Das BAG hat diese Frage erneut offengelassen, aber – wie in ständiger Rechtsprechung – betont, dass es ausschließlich auf die finanziellen Verhältnisse der Arbeitgebergesellschaft ankomme. Wenn diese die Mittel nicht habe und diese auch nicht durch Einsparungen oder Verwertungen sicher kurzfristig erzielt werden können, dann sei der Sozialplan eben wirtschaftlich unvertretbar. Die Regelung des §123 InsO könne hingegen weder im Wege einer Analogie noch in sonstiger Weise eine Rolle spielen. Hier sei der Gesetzgeber eindeutig gewesen. Maßstab sei damit allein § 112 Abs.5 BetrVG, der neben der Kompensation der den Arbeitnehmern entstehenden Nachteile die wirtschaftliche Vertretbarkeit für den Arbeitgeber fordere. 
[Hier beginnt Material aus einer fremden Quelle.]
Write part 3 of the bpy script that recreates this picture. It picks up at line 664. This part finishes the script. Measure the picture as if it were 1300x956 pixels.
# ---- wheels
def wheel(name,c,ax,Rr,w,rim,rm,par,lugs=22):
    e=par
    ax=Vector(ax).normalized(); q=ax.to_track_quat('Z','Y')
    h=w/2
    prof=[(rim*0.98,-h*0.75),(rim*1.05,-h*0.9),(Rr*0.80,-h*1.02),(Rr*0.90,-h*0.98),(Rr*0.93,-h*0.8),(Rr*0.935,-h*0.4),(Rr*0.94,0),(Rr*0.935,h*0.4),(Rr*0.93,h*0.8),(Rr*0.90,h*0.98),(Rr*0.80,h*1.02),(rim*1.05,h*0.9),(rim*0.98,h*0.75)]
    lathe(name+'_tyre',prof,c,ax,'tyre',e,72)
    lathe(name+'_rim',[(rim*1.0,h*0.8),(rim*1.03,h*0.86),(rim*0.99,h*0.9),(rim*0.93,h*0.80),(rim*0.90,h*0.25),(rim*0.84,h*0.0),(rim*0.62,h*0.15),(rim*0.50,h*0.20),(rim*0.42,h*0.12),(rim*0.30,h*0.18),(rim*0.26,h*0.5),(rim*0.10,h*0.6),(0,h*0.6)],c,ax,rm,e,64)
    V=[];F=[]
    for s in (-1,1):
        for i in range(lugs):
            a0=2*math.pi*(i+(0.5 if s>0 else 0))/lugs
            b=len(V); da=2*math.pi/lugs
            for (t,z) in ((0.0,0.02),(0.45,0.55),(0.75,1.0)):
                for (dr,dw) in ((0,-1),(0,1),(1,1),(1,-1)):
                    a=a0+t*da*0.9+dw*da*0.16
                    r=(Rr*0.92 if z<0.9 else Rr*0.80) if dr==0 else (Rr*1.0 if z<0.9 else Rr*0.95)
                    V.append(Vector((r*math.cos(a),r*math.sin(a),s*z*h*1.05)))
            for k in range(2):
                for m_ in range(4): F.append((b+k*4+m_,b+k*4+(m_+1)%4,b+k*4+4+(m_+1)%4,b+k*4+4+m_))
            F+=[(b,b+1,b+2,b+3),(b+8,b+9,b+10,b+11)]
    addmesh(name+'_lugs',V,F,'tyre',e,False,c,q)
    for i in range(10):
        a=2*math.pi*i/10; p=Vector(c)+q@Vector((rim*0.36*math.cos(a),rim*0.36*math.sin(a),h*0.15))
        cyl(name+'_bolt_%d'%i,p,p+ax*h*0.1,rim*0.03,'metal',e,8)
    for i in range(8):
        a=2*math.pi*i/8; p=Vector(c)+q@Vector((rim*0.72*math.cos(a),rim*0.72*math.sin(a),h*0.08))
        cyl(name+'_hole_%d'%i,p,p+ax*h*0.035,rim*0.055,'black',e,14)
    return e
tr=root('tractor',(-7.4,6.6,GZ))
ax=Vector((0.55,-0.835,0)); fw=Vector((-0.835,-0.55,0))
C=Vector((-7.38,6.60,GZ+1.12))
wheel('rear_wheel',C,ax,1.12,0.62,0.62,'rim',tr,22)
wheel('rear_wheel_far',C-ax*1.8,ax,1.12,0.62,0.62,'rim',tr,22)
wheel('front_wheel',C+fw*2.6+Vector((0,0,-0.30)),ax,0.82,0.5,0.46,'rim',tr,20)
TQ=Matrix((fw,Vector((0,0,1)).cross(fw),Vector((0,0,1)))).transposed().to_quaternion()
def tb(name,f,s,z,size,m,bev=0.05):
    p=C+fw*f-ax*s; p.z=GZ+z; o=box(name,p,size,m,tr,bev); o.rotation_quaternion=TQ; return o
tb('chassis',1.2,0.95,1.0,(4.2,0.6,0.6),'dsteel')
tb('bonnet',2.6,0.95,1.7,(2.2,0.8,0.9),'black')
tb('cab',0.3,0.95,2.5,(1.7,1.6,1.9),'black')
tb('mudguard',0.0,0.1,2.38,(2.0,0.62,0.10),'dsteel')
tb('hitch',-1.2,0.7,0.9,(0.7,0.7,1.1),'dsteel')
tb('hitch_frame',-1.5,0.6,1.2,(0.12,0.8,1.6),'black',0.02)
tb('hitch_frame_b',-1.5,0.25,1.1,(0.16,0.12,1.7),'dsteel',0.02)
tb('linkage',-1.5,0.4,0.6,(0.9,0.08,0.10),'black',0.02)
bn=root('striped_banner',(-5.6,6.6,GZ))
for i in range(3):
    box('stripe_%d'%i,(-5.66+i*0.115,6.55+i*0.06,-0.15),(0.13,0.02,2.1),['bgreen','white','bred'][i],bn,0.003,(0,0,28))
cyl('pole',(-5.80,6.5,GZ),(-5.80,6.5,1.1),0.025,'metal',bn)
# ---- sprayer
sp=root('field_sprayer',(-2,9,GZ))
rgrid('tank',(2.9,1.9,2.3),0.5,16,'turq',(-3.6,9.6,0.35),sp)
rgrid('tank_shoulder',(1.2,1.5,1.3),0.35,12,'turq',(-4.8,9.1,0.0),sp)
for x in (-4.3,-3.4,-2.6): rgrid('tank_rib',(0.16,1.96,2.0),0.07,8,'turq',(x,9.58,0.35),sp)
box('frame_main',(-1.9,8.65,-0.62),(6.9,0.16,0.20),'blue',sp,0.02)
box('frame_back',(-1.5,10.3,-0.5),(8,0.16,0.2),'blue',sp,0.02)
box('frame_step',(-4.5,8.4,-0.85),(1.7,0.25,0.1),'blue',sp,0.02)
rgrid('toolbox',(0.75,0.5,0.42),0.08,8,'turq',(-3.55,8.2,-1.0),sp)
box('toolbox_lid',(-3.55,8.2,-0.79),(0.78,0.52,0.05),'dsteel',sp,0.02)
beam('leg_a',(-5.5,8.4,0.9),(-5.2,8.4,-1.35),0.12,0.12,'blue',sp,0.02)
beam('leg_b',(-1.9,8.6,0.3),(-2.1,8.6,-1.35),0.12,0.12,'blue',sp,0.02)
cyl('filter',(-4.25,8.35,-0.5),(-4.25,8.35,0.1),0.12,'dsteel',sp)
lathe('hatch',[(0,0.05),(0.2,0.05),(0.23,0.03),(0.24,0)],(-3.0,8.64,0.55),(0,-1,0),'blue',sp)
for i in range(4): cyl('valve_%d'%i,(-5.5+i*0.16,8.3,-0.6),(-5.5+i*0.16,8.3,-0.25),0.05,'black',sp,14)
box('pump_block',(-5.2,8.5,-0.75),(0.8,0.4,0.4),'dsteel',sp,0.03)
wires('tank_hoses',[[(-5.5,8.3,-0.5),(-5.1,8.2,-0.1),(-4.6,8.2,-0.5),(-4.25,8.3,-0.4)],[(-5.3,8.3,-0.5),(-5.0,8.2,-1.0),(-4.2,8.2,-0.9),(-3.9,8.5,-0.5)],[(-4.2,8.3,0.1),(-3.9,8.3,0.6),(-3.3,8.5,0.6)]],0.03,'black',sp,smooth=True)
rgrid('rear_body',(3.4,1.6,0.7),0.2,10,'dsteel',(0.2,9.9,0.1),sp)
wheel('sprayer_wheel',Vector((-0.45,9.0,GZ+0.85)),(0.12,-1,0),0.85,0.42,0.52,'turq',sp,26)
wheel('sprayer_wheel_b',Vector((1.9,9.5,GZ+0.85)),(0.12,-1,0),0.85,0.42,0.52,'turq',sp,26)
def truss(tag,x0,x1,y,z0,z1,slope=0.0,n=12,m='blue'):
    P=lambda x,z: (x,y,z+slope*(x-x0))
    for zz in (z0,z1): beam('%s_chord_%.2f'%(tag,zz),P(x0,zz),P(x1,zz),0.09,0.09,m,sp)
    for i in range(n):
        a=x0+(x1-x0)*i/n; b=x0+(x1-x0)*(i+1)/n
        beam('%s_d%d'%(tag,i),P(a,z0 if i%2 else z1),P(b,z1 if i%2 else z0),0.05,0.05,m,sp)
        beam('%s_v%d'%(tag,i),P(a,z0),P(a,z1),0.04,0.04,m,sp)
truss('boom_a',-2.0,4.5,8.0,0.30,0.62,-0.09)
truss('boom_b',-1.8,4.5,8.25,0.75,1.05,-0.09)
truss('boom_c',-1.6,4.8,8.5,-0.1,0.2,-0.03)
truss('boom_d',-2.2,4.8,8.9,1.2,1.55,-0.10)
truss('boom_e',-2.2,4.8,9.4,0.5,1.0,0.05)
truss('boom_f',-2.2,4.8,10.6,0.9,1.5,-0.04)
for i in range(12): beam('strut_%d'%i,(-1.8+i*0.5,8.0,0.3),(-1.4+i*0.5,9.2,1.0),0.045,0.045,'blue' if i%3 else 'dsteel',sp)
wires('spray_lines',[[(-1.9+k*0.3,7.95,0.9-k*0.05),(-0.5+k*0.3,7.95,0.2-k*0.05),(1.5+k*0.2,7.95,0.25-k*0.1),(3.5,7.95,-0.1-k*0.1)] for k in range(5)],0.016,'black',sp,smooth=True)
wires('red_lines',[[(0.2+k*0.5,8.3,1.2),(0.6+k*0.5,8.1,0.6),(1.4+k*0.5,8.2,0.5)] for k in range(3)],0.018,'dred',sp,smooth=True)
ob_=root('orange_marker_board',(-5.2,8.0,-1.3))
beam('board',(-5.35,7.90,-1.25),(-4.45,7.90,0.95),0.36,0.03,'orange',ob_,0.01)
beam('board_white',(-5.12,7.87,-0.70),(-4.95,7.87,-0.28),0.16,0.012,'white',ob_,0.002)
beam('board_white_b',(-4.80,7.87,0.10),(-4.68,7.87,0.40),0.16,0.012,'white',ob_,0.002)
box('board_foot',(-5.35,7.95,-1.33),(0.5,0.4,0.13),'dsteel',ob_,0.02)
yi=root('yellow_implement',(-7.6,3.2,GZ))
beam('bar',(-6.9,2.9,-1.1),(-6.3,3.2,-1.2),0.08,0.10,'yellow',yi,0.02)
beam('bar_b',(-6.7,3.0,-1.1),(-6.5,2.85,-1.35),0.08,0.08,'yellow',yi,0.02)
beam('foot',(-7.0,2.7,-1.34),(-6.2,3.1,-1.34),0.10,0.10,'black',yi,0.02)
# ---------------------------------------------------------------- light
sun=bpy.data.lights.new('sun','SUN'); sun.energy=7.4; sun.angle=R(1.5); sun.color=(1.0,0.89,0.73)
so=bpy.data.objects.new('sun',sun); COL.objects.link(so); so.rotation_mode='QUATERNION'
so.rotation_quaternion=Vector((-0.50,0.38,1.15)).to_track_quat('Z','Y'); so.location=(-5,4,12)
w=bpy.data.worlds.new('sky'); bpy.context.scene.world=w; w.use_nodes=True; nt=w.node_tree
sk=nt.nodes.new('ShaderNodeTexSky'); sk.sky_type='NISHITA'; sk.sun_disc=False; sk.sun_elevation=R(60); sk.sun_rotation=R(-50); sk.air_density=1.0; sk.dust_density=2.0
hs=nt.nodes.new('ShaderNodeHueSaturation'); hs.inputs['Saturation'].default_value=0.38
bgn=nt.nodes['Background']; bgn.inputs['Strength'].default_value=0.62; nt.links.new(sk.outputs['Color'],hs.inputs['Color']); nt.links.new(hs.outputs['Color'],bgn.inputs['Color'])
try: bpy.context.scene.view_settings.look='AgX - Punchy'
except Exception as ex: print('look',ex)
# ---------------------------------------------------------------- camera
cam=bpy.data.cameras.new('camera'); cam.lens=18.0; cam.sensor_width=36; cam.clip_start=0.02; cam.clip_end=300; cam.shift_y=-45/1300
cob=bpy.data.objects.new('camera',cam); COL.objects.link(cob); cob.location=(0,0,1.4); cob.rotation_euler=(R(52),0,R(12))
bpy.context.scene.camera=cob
Der Spruch der Einigungsstelle ist damit endgültig unwirksam, die Betriebsparteien werden sich erneut zusammensetzen müssen. 

Fazit

Letztlich nähert sich die Rechtsprechung damit dem Standpunkt an, dass es schlussendlich zulässig ist, wenn ggfs. nur „minimale Beträge“ für einen Sozialplan zur Verfügung stehen und die Abfindung dann darauf begrenzt ist. Der Rückschluss auf § 123 InsO führt unter keine Umständen weiter, denn ein dort aufgestellter Insolvenzsozialplan kann in jedem Fall „0“ sein – wenn nämlich keine verteilungsfähige Masse hierfür zur Verfügung steht. 

Allerdings benötigt man für ein derartiges Ergebnis viel Zeit: Die Verhandlungen hatten im April 2018 begonnen, die Einigungsstelle hatte im Dezember 2019 entschieden und der Gang durch die Instanzen dauerte nun fast vier Jahre.